WHAT THE TASK ASKS: Repeat the material exactly, leaving nothing out.

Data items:
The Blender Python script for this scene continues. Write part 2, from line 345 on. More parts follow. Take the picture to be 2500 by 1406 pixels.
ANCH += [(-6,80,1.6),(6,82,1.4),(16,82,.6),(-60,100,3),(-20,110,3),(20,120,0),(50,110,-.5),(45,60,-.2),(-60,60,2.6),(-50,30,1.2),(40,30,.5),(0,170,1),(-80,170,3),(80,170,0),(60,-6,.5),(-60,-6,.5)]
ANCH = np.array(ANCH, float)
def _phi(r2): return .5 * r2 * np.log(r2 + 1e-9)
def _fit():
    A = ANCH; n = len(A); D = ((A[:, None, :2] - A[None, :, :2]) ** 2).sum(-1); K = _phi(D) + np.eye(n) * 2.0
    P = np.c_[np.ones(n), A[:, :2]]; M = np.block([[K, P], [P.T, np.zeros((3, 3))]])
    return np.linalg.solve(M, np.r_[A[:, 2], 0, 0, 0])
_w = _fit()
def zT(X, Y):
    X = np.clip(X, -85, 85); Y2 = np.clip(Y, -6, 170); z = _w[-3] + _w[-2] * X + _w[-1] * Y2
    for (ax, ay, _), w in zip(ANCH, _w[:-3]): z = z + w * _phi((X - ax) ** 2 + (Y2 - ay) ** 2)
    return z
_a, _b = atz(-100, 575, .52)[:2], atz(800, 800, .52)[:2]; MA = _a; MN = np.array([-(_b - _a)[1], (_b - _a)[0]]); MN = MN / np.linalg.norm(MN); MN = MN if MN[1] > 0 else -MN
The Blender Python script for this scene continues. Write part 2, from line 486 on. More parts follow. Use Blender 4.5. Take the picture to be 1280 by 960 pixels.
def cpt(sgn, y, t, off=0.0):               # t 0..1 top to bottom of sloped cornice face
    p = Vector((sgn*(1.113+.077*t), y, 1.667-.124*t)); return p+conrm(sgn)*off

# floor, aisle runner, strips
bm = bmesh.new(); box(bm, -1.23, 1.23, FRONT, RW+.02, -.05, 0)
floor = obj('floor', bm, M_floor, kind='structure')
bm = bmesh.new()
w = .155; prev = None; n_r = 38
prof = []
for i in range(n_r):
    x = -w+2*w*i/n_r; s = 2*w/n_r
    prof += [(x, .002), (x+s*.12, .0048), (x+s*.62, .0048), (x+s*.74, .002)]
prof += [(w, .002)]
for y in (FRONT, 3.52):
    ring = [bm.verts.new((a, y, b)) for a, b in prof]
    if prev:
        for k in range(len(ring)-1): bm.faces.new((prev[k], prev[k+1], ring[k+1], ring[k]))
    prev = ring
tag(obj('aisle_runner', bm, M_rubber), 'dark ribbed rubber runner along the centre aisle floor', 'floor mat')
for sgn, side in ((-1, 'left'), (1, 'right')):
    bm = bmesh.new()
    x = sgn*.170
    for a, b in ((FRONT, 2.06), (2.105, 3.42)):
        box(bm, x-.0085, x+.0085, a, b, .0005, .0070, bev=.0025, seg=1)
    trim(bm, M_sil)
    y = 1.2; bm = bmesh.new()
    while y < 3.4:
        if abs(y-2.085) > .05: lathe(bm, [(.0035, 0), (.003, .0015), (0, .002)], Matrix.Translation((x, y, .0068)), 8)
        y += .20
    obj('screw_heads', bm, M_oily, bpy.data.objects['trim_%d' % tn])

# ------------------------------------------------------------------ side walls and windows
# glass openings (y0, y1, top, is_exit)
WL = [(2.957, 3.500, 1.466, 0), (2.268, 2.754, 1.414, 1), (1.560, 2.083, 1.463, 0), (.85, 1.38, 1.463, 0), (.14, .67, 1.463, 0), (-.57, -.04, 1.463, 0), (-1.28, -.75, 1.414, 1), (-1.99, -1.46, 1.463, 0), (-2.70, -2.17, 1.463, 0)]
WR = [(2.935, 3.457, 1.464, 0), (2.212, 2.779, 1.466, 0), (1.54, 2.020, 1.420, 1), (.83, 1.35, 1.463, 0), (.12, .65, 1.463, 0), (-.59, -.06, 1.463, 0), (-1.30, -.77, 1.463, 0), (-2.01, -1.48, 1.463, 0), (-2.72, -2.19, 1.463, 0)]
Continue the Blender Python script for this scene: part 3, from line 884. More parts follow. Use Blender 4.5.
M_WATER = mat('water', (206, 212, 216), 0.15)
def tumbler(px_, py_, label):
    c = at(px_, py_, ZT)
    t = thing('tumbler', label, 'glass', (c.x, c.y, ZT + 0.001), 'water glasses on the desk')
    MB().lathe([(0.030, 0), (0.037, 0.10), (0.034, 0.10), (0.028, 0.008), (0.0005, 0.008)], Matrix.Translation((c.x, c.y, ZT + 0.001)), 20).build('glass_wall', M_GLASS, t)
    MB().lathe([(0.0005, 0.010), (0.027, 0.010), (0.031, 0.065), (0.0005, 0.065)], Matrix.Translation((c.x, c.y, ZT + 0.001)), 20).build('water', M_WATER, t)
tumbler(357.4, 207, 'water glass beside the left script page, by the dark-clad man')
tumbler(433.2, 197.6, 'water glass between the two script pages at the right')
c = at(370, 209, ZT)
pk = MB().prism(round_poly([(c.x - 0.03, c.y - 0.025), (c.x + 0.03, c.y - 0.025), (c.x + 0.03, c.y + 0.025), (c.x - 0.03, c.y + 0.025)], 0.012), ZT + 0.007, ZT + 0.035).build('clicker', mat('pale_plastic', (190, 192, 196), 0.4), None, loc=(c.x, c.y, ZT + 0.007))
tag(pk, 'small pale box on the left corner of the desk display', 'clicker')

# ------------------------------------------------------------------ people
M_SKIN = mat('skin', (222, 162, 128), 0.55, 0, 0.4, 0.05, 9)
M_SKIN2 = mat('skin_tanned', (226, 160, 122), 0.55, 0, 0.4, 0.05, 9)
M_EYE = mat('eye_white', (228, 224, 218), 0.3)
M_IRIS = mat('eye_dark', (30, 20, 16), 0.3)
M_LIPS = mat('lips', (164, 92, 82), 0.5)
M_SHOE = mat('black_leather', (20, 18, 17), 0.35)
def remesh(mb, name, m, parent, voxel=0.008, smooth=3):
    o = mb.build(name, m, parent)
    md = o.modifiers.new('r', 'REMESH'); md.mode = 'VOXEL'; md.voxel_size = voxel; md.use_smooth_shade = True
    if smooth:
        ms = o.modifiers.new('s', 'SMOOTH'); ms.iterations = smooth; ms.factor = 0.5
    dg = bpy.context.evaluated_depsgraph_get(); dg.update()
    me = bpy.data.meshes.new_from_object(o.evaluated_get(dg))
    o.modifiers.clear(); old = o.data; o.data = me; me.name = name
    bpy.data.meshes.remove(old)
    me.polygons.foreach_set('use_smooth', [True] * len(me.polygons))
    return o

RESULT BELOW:
The Blender Python script for this scene continues. Write part 2, from line 345 on. More parts follow. Take the picture to be 2500 by 1406 pixels.
ANCH += [(-6,80,1.6),(6,82,1.4),(16,82,.6),(-60,100,3),(-20,110,3),(20,120,0),(50,110,-.5),(45,60,-.2),(-60,60,2.6),(-50,30,1.2),(40,30,.5),(0,170,1),(-80,170,3),(80,170,0),(60,-6,.5),(-60,-6,.5)]
ANCH = np.array(ANCH, float)
def _phi(r2): return .5 * r2 * np.log(r2 + 1e-9)
def _fit():
    A = ANCH; n = len(A); D = ((A[:, None, :2] - A[None, :, :2]) ** 2).sum(-1); K = _phi(D) + np.eye(n) * 2.0
    P = np.c_[np.ones(n), A[:, :2]]; M = np.block([[K, P], [P.T, np.zeros((3, 3))]])
    return np.linalg.solve(M, np.r_[A[:, 2], 0, 0, 0])
_w = _fit()
def zT(X, Y):
    X = np.clip(X, -85, 85); Y2 = np.clip(Y, -6, 170); z = _w[-3] + _w[-2] * X + _w[-1] * Y2
    for (ax, ay, _), w in zip(ANCH, _w[:-3]): z = z + w * _phi((X - ax) ** 2 + (Y2 - ay) ** 2)
    return z
_a, _b = atz(-100, 575, .52)[:2], atz(800, 800, .52)[:2]; MA = _a; MN = np.array([-(_b - _a)[1], (_b - _a)[0]]); MN = MN / np.linalg.norm(MN); MN = MN if MN[1] > 0 else -MN
The Blender Python script for this scene continues. Write part 2, from line 486 on. More parts follow. Use Blender 4.5. Take the picture to be 1280 by 960 pixels.
def cpt(sgn, y, t, off=0.0):               # t 0..1 top to bottom of sloped cornice face
    p = Vector((sgn*(1.113+.077*t), y, 1.667-.124*t)); return p+conrm(sgn)*off

# floor, aisle runner, strips
bm = bmesh.new(); box(bm, -1.23, 1.23, FRONT, RW+.02, -.05, 0)
floor = obj('floor', bm, M_floor, kind='structure')
bm = bmesh.new()
w = .155; prev = None; n_r = 38
prof = []
for i in range(n_r):
    x = -w+2*w*i/n_r; s = 2*w/n_r
    prof += [(x, .002), (x+s*.12, .0048), (x+s*.62, .0048), (x+s*.74, .002)]
prof += [(w, .002)]
for y in (FRONT, 3.52):
    ring = [bm.verts.new((a, y, b)) for a, b in prof]
    if prev:
        for k in range(len(ring)-1): bm.faces.new((prev[k], prev[k+1], ring[k+1], ring[k]))
    prev = ring
tag(obj('aisle_runner', bm, M_rubber), 'dark ribbed rubber runner along the centre aisle floor', 'floor mat')
for sgn, side in ((-1, 'left'), (1, 'right')):
    bm = bmesh.new()
    x = sgn*.170
    for a, b in ((FRONT, 2.06), (2.105, 3.42)):
        box(bm, x-.0085, x+.0085, a, b, .0005, .0070, bev=.0025, seg=1)
    trim(bm, M_sil)
    y = 1.2; bm = bmesh.new()
    while y < 3.4:
        if abs(y-2.085) > .05: lathe(bm, [(.0035, 0), (.003, .0015), (0, .002)], Matrix.Translation((x, y, .0068)), 8)
        y += .20
    obj('screw_heads', bm, M_oily, bpy.data.objects['trim_%d' % tn])

# ------------------------------------------------------------------ side walls and windows
# glass openings (y0, y1, top, is_exit)
WL = [(2.957, 3.500, 1.466, 0), (2.268, 2.754, 1.414, 1), (1.560, 2.083, 1.463, 0), (.85, 1.38, 1.463, 0), (.14, .67, 1.463, 0), (-.57, -.04, 1.463, 0), (-1.28, -.75, 1.414, 1), (-1.99, -1.46, 1.463, 0), (-2.70, -2.17, 1.463, 0)]
WR = [(2.935, 3.457, 1.464, 0), (2.212, 2.779, 1.466, 0), (1.54, 2.020, 1.420, 1), (.83, 1.35, 1.463, 0), (.12, .65, 1.463, 0), (-.59, -.06, 1.463, 0), (-1.30, -.77, 1.463, 0), (-2.01, -1.48, 1.463, 0), (-2.72, -2.19, 1.463, 0)]
Continue the Blender Python script for this scene: part 3, from line 884. More parts follow. Use Blender 4.5.
M_WATER = mat('water', (206, 212, 216), 0.15)
def tumbler(px_, py_, label):
    c = at(px_, py_, ZT)
    t = thing('tumbler', label, 'glass', (c.x, c.y, ZT + 0.001), 'water glasses on the desk')
    MB().lathe([(0.030, 0), (0.037, 0.10), (0.034, 0.10), (0.028, 0.008), (0.0005, 0.008)], Matrix.Translation((c.x, c.y, ZT + 0.001)), 20).build('glass_wall', M_GLASS, t)
    MB().lathe([(0.0005, 0.010), (0.027, 0.010), (0.031, 0.065), (0.0005, 0.065)], Matrix.Translation((c.x, c.y, ZT + 0.001)), 20).build('water', M_WATER, t)
tumbler(357.4, 207, 'water glass beside the left script page, by the dark-clad man')
tumbler(433.2, 197.6, 'water glass between the two script pages at the right')
c = at(370, 209, ZT)
pk = MB().prism(round_poly([(c.x - 0.03, c.y - 0.025), (c.x + 0.03, c.y - 0.025), (c.x + 0.03, c.y + 0.025), (c.x - 0.03, c.y + 0.025)], 0.012), ZT + 0.007, ZT + 0.035).build('clicker', mat('pale_plastic', (190, 192, 196), 0.4), None, loc=(c.x, c.y, ZT + 0.007))
tag(pk, 'small pale box on the left corner of the desk display', 'clicker')

# ------------------------------------------------------------------ people
M_SKIN = mat('skin', (222, 162, 128), 0.55, 0, 0.4, 0.05, 9)
M_SKIN2 = mat('skin_tanned', (226, 160, 122), 0.55, 0, 0.4, 0.05, 9)
M_EYE = mat('eye_white', (228, 224, 218), 0.3)
M_IRIS = mat('eye_dark', (30, 20, 16), 0.3)
M_LIPS = mat('lips', (164, 92, 82), 0.5)
M_SHOE = mat('black_leather', (20, 18, 17), 0.35)
def remesh(mb, name, m, parent, voxel=0.008, smooth=3):
    o = mb.build(name, m, parent)
    md = o.modifiers.new('r', 'REMESH'); md.mode = 'VOXEL'; md.voxel_size = voxel; md.use_smooth_shade = True
    if smooth:
        ms = o.modifiers.new('s', 'SMOOTH'); ms.iterations = smooth; ms.factor = 0.5
    dg = bpy.context.evaluated_depsgraph_get(); dg.update()
    me = bpy.data.meshes.new_from_object(o.evaluated_get(dg))
    o.modifiers.clear(); old = o.data; o.data = me; me.name = name
    bpy.data.meshes.remove(old)
    me.polygons.foreach_set('use_smooth', [True] * len(me.polygons))
    return o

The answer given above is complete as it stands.